Durante las últimas dos décadas el presidente Vladimir Putin, de Rusia, ha mantenido de manera consistente la mayor tasa de popularidad entre los gobernantes del mundo, aunque ocasionalmente ha compartido su alto nivel de aprobación con otros mandatarios, como Angela Merkel, de Alemania; Justin Trudeau, de Canadá; Narendra Modi, de la India; Nayib Bukele, de El Salvador; Scott Morrison, de Australia; Manuel López Obrador, de México; y Luis Abinader, de República Dominicana.
Sin embargo, su decisión de invadir a Ucrania bajo el alegato inicial de defender la seguridad nacional de Rusia, no solo está conduciendo a su país a una severa contracción económica y al riesgo real de una conflagración internacional de consecuencias impredecibles, sino que también ha sometido al resto de la población mundial a una seria escalada inflacionaria y desabastecimiento de productos esenciales.
Independientemente de los predecibles acuerdos que deben imponerse a corto plazo para superar a un conflicto que no asegura ganancia de causa a ninguna de las partes, es muy probable que estemos asistiendo al fin de la era de Putin, el gobernante que más tiempo ha ejercido el poder en el siglo XXI, el gran artífice de la estabilización económica de Rusia -y de acuerdo a Mijaíl Gorbachov- el hombre que salvó a su país de la disolución.
La más reciente encuesta publicada por la firma Mitofsky, correspondiente al mes de enero, situaba a Putin con una valoración positiva de un 65 por ciento, empatado con Luis Abinader, y solo detrás de Bukele (81%) y Narendra Modi (72%).
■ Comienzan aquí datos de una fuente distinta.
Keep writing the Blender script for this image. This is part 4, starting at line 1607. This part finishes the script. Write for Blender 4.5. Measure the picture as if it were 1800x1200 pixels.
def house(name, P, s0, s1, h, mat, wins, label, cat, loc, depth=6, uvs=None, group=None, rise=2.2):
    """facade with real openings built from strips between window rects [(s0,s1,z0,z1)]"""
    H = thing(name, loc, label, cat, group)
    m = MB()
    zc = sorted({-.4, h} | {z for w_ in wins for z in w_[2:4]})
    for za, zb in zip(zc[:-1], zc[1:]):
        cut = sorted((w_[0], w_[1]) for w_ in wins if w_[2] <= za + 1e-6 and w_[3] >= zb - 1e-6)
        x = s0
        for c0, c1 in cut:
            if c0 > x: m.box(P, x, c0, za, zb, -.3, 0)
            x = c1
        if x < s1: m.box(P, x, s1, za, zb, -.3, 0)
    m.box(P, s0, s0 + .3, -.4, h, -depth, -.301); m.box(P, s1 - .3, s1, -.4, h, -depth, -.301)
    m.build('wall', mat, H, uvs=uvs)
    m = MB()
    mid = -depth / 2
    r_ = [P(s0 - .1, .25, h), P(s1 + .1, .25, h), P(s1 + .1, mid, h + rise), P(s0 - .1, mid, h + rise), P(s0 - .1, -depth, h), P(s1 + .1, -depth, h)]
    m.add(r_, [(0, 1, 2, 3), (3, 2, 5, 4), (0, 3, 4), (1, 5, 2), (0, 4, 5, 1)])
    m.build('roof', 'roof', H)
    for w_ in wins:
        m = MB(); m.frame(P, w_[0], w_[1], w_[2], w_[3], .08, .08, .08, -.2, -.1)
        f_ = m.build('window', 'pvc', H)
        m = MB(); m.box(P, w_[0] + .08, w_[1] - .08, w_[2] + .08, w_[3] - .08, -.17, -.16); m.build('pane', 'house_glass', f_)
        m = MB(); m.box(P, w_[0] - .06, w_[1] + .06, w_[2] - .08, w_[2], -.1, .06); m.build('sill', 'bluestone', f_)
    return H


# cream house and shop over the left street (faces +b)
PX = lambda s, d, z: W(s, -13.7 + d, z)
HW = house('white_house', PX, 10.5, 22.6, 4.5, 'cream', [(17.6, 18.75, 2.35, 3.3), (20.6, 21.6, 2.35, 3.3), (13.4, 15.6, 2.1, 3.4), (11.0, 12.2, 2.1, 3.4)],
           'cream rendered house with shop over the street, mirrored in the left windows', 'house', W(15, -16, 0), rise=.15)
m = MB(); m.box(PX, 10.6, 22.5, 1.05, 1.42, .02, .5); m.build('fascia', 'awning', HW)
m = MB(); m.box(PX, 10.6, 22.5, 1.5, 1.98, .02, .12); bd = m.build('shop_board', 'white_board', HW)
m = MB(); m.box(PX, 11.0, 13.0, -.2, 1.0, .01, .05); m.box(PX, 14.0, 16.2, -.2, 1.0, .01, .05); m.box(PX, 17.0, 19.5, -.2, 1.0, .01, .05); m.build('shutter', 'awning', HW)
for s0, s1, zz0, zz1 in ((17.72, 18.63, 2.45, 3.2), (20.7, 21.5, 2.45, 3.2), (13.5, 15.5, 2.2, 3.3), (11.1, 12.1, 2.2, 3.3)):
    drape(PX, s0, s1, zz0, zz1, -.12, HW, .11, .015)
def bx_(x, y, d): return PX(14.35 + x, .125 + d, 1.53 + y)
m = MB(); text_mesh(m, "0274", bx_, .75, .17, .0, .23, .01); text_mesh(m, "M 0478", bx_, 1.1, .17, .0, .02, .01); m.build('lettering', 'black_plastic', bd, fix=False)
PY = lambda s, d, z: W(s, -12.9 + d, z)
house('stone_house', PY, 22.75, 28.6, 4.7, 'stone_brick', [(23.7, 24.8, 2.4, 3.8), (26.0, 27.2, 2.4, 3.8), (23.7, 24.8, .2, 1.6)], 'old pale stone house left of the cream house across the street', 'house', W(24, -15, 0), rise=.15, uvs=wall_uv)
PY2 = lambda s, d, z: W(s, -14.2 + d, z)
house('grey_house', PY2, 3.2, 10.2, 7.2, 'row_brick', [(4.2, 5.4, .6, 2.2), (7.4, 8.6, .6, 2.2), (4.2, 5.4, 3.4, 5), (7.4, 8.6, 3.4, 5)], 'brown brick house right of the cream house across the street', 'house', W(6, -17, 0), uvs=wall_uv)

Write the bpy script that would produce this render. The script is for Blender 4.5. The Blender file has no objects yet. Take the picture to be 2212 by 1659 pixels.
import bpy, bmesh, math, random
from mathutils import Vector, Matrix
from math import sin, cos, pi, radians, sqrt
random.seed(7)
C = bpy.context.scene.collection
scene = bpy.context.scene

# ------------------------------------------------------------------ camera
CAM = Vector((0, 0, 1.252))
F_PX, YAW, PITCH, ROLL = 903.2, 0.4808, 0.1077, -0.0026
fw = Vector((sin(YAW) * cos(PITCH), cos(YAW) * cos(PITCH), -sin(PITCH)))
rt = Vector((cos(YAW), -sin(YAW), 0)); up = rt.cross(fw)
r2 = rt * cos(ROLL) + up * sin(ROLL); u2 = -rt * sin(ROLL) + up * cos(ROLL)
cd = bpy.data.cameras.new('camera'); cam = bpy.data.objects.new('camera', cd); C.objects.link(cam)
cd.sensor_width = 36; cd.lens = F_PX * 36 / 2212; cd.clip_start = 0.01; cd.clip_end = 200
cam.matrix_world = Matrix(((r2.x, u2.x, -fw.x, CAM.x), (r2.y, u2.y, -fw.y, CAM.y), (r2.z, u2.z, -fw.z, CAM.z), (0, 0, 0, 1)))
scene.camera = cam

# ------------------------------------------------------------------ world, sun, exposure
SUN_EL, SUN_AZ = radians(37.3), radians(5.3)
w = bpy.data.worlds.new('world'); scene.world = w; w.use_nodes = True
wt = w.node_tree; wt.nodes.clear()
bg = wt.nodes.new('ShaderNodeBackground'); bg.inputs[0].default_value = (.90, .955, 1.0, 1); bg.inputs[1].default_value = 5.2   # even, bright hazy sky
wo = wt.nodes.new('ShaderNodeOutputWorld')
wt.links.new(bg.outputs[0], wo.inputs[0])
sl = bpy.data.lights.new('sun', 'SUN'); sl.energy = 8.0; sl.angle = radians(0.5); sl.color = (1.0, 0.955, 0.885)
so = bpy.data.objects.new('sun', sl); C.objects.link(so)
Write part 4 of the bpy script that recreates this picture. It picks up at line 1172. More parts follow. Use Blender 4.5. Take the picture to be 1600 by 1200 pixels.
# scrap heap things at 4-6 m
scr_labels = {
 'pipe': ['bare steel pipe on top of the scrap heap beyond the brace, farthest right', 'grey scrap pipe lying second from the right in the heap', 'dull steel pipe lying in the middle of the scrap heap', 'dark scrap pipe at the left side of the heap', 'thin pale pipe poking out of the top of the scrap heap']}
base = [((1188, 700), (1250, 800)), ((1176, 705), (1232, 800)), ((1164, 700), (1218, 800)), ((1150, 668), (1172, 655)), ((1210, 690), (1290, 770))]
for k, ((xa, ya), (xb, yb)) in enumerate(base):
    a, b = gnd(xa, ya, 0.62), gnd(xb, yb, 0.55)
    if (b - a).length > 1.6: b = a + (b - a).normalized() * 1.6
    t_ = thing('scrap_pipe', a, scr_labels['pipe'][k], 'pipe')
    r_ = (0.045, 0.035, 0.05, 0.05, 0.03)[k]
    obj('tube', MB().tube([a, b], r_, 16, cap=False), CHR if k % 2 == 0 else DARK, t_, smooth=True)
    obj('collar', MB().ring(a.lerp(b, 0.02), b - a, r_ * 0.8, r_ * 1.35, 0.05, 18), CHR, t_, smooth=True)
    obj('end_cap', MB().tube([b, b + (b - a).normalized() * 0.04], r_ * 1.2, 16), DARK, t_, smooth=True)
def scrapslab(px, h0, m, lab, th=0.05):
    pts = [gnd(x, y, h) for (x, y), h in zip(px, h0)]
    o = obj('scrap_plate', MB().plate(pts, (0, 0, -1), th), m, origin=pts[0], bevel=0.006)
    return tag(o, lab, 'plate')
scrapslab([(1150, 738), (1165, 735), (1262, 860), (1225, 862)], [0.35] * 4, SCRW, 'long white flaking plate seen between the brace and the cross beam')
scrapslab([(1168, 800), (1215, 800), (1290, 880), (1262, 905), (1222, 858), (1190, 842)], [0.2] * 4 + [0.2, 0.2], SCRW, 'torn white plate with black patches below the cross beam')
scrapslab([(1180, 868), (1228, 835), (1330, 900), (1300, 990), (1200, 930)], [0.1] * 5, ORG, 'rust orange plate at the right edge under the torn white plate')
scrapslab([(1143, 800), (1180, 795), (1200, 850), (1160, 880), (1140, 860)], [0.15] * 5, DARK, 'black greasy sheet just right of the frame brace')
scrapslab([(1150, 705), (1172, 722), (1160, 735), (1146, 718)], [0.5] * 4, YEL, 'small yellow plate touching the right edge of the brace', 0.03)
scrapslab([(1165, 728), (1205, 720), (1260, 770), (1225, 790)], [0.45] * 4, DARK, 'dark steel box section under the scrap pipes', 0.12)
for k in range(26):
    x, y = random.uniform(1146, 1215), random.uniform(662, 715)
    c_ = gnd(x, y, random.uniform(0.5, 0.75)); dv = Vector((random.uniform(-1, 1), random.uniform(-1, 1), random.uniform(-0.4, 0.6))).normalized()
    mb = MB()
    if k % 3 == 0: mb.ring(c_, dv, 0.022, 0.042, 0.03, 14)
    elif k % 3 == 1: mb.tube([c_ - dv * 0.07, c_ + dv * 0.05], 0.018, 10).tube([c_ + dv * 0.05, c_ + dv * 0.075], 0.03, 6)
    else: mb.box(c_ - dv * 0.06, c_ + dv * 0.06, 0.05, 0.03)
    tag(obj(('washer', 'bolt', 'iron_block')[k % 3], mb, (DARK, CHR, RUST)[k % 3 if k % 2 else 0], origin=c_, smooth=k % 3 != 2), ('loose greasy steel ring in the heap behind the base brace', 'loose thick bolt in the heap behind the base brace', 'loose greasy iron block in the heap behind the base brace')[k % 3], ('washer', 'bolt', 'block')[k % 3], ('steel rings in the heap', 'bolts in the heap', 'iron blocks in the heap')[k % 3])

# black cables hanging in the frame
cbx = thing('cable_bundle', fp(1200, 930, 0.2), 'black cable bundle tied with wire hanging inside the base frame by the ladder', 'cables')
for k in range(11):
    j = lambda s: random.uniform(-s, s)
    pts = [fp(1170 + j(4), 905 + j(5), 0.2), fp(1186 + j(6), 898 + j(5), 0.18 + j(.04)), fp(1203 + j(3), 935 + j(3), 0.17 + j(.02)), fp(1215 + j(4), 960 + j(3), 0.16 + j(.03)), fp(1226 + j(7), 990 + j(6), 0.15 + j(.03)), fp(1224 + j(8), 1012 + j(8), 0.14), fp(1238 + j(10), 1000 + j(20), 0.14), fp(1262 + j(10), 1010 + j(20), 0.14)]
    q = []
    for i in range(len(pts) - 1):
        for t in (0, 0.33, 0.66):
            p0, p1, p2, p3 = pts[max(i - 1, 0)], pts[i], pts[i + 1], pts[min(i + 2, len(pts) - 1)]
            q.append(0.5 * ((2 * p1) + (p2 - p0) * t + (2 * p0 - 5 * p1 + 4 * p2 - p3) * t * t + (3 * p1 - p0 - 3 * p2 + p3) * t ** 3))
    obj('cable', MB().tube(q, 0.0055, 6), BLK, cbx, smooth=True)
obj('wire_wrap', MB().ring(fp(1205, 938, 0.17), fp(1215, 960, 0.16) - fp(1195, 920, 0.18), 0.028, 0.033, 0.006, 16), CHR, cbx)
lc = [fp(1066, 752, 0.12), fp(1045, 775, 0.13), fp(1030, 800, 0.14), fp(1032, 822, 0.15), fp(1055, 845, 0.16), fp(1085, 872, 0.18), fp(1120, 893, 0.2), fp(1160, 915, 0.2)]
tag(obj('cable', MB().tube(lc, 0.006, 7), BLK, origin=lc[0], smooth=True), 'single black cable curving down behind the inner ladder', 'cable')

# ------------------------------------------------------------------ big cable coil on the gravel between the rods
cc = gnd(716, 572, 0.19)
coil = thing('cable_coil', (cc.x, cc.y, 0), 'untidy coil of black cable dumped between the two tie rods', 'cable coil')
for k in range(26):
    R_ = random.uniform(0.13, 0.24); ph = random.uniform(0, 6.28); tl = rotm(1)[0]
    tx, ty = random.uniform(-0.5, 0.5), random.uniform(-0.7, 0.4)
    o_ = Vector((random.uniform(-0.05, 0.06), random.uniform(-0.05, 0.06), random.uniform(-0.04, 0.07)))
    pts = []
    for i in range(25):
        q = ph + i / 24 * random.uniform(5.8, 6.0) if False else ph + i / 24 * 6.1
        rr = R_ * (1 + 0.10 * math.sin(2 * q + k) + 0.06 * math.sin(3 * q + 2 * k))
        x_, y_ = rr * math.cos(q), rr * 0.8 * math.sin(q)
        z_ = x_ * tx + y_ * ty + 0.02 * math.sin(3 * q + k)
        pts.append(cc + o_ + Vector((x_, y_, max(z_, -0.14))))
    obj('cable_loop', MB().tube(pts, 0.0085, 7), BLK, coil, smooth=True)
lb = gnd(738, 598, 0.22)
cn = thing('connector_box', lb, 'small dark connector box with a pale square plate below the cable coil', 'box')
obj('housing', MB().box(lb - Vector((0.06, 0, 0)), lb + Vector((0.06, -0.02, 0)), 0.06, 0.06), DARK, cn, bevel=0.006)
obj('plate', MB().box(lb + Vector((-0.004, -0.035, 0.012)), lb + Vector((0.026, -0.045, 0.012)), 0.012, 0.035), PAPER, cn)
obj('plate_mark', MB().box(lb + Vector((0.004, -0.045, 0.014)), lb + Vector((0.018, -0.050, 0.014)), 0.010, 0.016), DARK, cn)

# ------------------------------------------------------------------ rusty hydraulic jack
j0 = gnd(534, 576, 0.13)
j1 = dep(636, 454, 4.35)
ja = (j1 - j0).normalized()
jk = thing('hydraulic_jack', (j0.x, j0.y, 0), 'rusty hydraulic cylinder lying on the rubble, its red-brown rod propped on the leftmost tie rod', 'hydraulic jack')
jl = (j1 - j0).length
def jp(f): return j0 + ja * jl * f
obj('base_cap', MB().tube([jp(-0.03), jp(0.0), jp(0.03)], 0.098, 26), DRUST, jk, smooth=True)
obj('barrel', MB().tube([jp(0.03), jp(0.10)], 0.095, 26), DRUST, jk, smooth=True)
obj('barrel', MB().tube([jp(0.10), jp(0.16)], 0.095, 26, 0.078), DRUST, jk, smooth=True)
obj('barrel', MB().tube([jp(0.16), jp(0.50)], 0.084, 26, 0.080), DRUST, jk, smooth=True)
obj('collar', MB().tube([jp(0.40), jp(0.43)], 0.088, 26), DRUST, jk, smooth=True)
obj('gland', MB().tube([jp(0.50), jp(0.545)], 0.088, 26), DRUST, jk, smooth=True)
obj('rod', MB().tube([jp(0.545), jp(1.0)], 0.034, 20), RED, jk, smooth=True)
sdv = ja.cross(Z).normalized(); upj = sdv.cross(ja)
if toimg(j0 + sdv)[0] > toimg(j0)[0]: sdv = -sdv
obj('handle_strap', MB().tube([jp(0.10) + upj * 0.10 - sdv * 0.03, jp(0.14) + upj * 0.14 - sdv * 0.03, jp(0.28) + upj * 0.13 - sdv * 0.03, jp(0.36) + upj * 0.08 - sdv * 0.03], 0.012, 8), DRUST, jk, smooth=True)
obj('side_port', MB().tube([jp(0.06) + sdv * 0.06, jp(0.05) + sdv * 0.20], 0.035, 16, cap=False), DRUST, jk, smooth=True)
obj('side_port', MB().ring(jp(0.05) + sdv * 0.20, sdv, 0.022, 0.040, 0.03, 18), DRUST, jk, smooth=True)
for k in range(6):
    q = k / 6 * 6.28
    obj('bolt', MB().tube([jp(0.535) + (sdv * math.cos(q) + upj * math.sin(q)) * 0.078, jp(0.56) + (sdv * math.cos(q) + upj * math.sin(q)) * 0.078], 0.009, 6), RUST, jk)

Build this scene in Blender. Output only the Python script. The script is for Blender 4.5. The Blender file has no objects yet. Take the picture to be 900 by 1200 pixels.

Putin, que además de ser muy popular en su país, había ganado admiración en gran parte del mundo, incluyendo a Occidente, ha entrado de repente a un punto de inflexión que podría convertirlo en uno de los personajes más odiados del planeta.
La invasión rusa a Ucrania, acompañada de la destrucción de ciudades, asesinatos indiscriminados de civiles y la provocación forzada del mayor éxodo masivo después de la segunda gran guerra, mostrada con toda su crudeza por la televisión internacional y las redes sociales, está despertando a nivel mundial un creciente y generalizado sentimiento de indignación y condena contra Putin.
Cada lagrima de familias ucranianas impactadas por la guerra, cada imagen de mujeres, niños y ciudadanos inocentes masacrados por los ataques demoledores de los misiles y la artillería invasora, elevan el rechazo contra Putin en sentido proporcionalmente contrario a los niveles de aprobación que registró desde el momento en que se convirtió en el hombre fuerte de Rusia.
Pero el efecto de esta contienda no se reduce solo al escenario de la confrontación bélica, sino también a todos los pueblos del mundo, desde los países cercanos de Europa impactados por el flujo masivo de emigrantes y el encarecimiento de alimentos y servicios vitales, hasta los ciudadanos de las regiones más distantes, afectados por las graves implicaciones económicas del conflicto.
Lo lamentable de todo esto no es solo que Putin se haya pegado un tiro en el pie, revirtiendo contra él y la nación rusa una gran parte de las consecuencias políticas y económicas de la guerra, sino también el retroceso que plantea frente a los avances alcanzados por la comunidad internacional en la creación un clima de distención y coexistencia pacífica, a pesar de los conflictos regionales registrados en diferentes partes del mundo.